- **AIM OF THE EXERCISE**
Nothing but the lines from the line that contains "by 2552 pixels." through the line that contains "tag(pp_.build('stub_pipe', 'black_iron', origin=(c.x, yd" should appear in the output, each reproduced exactly.

Entries with scene source code:
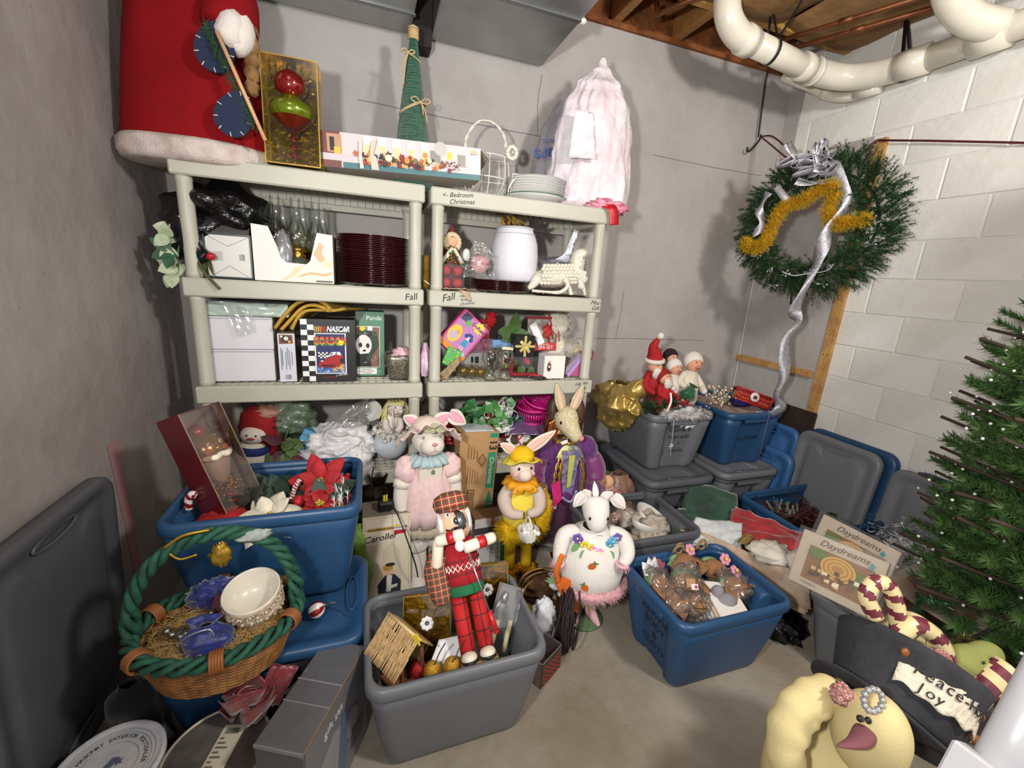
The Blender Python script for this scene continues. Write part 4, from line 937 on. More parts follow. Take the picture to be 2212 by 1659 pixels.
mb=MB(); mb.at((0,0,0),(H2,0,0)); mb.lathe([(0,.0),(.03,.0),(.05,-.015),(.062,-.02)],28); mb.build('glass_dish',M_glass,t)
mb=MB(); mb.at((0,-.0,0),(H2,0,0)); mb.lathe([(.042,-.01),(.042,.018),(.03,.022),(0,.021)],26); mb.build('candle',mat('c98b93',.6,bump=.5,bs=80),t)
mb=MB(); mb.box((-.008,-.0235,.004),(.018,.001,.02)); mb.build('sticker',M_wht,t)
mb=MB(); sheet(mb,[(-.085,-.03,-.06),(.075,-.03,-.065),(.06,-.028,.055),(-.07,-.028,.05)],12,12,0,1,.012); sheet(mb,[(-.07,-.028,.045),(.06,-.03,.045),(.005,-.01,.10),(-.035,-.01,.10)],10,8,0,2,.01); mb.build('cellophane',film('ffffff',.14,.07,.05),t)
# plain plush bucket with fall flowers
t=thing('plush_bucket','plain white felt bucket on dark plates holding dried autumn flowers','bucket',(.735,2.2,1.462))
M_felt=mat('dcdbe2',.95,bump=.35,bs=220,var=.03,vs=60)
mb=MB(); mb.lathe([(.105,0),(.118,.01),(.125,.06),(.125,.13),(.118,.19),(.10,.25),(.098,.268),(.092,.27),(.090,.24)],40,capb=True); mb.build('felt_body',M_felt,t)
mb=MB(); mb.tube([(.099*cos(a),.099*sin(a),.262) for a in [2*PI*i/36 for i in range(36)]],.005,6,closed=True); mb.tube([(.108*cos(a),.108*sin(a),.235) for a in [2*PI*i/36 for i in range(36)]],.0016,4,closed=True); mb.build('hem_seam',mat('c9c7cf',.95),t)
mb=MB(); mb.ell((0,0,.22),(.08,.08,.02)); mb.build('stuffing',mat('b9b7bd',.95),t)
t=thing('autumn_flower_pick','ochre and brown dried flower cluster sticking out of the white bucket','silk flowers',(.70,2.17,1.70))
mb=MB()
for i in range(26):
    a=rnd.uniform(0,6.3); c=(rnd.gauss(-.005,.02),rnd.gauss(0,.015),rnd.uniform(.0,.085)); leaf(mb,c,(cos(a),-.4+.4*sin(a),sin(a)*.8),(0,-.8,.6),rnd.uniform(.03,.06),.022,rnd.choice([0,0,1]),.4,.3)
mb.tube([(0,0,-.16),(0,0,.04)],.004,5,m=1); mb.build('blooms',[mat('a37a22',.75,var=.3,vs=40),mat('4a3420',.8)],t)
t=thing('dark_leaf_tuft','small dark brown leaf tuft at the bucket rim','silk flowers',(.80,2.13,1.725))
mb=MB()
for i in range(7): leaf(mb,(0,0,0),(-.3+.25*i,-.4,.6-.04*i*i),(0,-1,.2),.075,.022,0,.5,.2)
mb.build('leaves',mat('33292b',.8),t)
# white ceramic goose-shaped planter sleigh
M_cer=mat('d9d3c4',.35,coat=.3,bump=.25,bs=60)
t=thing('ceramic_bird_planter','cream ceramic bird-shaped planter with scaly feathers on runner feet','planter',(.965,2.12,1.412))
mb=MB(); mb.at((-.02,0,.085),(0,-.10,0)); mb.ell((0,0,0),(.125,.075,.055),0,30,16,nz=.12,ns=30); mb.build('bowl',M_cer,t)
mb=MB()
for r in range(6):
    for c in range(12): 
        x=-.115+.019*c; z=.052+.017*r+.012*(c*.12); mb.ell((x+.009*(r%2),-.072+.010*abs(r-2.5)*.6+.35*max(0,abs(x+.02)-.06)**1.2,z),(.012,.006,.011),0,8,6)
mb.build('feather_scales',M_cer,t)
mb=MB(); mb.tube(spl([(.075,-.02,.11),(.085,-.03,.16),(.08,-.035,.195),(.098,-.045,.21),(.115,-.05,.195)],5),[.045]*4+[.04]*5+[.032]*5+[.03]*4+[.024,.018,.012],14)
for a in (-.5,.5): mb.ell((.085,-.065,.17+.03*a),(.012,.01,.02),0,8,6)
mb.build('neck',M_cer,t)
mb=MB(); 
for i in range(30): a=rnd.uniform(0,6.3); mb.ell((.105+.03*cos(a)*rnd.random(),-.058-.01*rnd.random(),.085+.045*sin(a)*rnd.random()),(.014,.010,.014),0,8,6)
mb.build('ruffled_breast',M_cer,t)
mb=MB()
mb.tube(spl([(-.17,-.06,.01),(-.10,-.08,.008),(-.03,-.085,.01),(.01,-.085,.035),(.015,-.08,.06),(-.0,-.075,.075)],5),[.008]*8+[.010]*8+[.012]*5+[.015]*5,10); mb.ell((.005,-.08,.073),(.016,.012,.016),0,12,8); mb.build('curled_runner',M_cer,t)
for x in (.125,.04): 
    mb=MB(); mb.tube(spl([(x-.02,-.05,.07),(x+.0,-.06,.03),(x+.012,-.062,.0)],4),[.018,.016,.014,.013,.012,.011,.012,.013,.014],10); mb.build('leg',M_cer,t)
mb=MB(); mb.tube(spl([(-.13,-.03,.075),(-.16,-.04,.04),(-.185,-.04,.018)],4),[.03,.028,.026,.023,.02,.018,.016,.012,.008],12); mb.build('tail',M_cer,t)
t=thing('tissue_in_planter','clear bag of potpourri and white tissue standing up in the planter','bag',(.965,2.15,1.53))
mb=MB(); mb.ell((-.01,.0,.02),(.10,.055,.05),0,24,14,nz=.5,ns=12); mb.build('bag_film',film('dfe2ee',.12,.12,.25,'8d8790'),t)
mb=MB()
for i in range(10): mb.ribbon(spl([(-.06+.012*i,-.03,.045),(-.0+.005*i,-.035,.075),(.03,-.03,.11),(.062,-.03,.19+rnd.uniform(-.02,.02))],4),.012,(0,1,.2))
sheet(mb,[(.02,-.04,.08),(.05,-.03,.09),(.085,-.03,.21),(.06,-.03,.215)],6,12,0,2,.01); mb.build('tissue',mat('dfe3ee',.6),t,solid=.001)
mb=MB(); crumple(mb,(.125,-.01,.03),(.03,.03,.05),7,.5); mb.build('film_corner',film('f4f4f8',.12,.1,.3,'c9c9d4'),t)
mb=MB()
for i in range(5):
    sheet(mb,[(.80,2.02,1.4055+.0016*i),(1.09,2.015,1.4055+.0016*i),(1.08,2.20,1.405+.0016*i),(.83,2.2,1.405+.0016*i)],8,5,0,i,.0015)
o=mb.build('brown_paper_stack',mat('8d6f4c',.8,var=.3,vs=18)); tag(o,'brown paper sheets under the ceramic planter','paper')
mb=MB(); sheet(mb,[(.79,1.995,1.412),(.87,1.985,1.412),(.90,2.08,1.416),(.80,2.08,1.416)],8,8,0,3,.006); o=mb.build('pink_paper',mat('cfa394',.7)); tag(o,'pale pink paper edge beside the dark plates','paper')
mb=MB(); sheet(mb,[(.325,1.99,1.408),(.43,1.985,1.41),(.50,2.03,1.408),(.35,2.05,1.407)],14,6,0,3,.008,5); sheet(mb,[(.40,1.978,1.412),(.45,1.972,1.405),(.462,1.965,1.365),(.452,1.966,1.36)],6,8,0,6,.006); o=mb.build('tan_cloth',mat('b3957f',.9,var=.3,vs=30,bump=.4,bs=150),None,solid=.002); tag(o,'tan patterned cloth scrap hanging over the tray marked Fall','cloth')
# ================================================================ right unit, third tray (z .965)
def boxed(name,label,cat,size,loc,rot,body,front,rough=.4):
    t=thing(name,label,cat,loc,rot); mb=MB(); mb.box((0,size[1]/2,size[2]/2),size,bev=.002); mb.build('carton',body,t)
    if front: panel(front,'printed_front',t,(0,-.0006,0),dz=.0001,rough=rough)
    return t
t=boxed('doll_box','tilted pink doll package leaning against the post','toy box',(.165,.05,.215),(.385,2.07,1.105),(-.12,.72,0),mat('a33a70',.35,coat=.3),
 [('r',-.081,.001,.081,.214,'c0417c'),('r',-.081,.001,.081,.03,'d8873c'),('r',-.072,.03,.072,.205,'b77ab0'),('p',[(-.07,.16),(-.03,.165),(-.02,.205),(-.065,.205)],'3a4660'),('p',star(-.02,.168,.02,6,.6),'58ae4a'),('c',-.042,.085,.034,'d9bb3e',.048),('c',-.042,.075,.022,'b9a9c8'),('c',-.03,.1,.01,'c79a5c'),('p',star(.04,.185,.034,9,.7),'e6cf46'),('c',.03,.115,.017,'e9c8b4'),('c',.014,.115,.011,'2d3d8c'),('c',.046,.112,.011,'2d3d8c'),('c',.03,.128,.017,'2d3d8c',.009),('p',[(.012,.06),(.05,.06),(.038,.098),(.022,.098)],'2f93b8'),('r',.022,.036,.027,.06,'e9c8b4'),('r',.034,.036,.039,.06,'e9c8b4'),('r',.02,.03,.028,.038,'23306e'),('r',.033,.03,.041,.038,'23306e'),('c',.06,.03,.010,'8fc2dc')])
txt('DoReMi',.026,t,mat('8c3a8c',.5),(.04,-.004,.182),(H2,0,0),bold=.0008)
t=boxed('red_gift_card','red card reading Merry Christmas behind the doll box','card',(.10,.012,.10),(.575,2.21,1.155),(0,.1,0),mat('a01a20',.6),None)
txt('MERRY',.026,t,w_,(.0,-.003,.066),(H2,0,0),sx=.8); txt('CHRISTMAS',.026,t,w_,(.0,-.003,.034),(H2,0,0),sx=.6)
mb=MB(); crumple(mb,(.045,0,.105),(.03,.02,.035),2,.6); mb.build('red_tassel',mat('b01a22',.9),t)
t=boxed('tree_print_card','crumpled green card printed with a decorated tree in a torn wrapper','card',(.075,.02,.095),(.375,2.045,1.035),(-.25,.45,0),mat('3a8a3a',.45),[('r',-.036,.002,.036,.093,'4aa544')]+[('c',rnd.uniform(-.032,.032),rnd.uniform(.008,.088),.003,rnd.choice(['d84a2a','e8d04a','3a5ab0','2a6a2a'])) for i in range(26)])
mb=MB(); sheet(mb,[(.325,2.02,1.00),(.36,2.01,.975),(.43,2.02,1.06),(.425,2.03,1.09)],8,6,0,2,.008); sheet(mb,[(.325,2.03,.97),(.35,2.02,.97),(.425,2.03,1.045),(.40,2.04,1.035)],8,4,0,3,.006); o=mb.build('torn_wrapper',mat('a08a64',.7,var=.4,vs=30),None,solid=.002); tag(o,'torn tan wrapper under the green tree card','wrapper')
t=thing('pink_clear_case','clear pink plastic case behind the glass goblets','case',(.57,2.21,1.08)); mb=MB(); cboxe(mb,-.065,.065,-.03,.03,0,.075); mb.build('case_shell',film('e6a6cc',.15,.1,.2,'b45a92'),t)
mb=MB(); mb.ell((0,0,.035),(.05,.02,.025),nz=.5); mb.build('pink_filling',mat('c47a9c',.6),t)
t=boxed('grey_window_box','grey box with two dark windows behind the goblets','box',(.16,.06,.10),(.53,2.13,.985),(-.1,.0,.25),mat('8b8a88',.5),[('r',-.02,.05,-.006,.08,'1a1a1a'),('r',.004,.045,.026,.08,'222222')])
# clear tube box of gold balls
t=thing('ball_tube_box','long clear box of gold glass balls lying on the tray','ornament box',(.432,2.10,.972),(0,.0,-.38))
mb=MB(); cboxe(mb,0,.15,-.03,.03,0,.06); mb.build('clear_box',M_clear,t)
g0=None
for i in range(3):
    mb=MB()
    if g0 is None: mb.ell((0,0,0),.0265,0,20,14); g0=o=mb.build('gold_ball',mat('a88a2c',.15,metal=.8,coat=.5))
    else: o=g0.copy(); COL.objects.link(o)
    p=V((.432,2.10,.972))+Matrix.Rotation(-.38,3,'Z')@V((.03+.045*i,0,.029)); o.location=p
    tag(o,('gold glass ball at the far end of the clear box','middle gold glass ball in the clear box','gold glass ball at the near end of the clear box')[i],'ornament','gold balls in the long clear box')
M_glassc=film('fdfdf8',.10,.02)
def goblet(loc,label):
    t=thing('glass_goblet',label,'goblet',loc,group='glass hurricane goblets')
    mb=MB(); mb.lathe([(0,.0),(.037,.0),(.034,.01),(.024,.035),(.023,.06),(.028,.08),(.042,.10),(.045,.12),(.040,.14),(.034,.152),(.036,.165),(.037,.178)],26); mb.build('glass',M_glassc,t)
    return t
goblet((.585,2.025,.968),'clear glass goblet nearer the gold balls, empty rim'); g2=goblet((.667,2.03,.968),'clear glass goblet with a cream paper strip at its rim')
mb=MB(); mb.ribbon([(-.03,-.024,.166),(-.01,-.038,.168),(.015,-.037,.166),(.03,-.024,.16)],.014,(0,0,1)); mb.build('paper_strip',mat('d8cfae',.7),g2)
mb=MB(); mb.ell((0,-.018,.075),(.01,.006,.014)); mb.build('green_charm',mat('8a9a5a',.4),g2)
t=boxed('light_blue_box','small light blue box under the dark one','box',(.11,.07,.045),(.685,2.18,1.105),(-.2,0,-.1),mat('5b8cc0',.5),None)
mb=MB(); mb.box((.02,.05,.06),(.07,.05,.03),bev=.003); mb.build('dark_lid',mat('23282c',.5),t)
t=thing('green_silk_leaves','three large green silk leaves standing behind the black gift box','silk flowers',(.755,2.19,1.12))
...
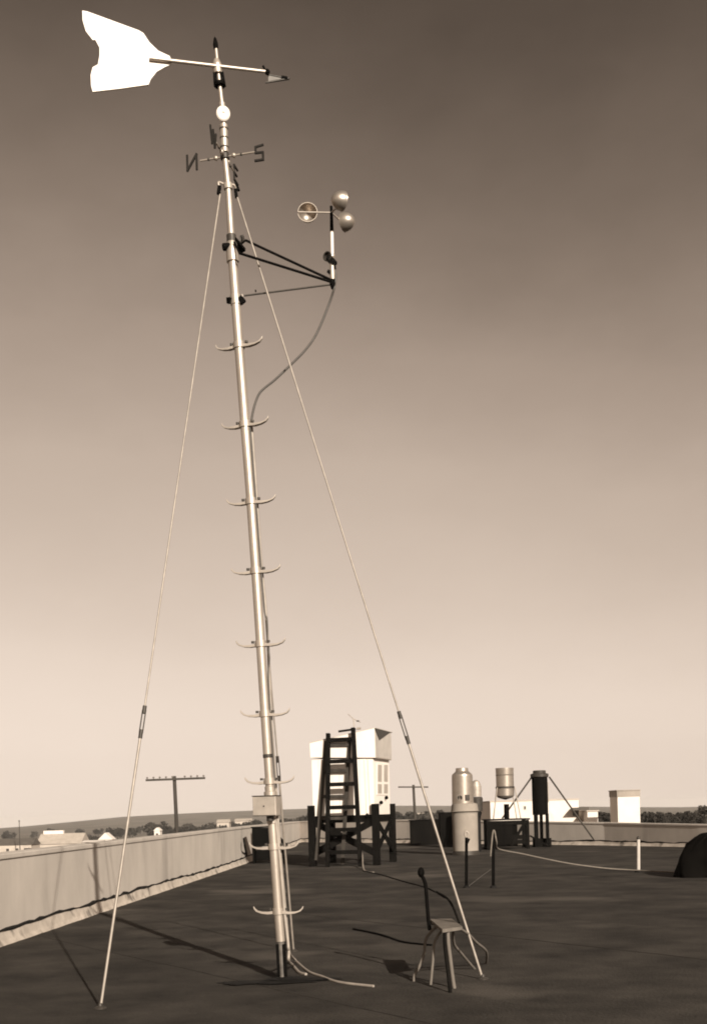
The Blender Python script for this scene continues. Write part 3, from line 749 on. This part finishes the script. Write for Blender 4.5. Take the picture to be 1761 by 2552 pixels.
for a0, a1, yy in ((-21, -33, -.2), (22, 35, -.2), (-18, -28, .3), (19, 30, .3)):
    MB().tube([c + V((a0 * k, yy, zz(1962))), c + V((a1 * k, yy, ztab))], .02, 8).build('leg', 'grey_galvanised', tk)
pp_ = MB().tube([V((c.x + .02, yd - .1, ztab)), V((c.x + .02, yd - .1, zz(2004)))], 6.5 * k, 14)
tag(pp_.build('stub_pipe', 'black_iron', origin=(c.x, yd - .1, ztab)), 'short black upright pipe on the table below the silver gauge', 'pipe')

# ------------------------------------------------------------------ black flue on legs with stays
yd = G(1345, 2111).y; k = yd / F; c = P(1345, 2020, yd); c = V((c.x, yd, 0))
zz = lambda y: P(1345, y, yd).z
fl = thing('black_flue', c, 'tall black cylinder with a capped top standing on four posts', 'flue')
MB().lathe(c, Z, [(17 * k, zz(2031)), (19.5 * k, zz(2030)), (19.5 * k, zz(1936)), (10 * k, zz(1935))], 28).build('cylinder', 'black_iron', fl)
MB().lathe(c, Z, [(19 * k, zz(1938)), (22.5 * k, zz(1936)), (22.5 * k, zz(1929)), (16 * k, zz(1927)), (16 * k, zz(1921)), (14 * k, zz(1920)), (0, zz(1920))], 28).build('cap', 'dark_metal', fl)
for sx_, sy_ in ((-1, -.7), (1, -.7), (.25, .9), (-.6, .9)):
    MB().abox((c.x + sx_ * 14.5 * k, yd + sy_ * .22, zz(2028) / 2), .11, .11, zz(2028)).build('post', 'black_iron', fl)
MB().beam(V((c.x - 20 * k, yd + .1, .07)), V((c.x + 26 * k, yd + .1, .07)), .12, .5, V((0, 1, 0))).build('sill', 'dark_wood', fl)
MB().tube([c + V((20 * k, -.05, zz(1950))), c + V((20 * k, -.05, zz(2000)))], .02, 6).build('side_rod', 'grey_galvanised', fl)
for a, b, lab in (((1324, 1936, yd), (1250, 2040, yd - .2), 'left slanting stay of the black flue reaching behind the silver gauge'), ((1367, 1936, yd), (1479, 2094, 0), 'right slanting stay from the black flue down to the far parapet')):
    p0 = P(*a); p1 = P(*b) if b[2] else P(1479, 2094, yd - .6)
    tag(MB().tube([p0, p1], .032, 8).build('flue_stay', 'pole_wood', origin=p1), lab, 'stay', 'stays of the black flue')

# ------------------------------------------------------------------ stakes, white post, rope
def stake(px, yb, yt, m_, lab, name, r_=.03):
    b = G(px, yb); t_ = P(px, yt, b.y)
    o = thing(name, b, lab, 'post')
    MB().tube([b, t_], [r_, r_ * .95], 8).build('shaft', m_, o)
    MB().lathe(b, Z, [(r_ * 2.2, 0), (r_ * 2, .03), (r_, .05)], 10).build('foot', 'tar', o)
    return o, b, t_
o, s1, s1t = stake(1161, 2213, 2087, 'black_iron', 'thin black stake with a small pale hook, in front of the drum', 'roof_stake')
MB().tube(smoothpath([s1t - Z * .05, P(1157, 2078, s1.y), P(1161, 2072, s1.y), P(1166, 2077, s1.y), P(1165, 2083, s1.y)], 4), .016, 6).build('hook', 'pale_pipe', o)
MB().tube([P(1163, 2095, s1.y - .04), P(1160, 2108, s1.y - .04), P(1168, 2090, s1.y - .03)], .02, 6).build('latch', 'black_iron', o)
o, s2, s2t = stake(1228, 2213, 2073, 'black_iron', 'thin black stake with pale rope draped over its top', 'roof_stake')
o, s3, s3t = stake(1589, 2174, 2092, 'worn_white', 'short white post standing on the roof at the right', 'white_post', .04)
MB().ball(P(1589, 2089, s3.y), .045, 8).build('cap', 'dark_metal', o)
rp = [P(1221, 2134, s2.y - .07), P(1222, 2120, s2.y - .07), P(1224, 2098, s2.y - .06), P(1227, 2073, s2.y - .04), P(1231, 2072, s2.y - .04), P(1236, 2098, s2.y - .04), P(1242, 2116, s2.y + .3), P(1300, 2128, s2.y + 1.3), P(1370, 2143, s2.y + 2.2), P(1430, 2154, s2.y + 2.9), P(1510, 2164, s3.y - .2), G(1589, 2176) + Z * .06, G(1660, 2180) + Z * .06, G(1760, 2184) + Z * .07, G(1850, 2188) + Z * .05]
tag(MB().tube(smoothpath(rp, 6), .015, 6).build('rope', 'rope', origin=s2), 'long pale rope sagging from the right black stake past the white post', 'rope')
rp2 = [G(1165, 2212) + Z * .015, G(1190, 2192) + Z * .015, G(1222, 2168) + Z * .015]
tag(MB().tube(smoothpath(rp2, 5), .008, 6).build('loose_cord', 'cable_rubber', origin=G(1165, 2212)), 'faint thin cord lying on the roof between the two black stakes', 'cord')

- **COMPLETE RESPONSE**
The Blender Python script for this scene continues. Write part 3, from line 749 on. This part finishes the script. Write for Blender 4.5. Take the picture to be 1761 by 2552 pixels.
for a0, a1, yy in ((-21, -33, -.2), (22, 35, -.2), (-18, -28, .3), (19, 30, .3)):
    MB().tube([c + V((a0 * k, yy, zz(1962))), c + V((a1 * k, yy, ztab))], .02, 8).build('leg', 'grey_galvanised', tk)
pp_ = MB().tube([V((c.x + .02, yd - .1, ztab)), V((c.x + .02, yd - .1, zz(2004)))], 6.5 * k, 14)
tag(pp_.build('stub_pipe', 'black_iron', origin=(c.x, yd - .1, ztab)), 'short black upright pipe on the table below the silver gauge', 'pipe')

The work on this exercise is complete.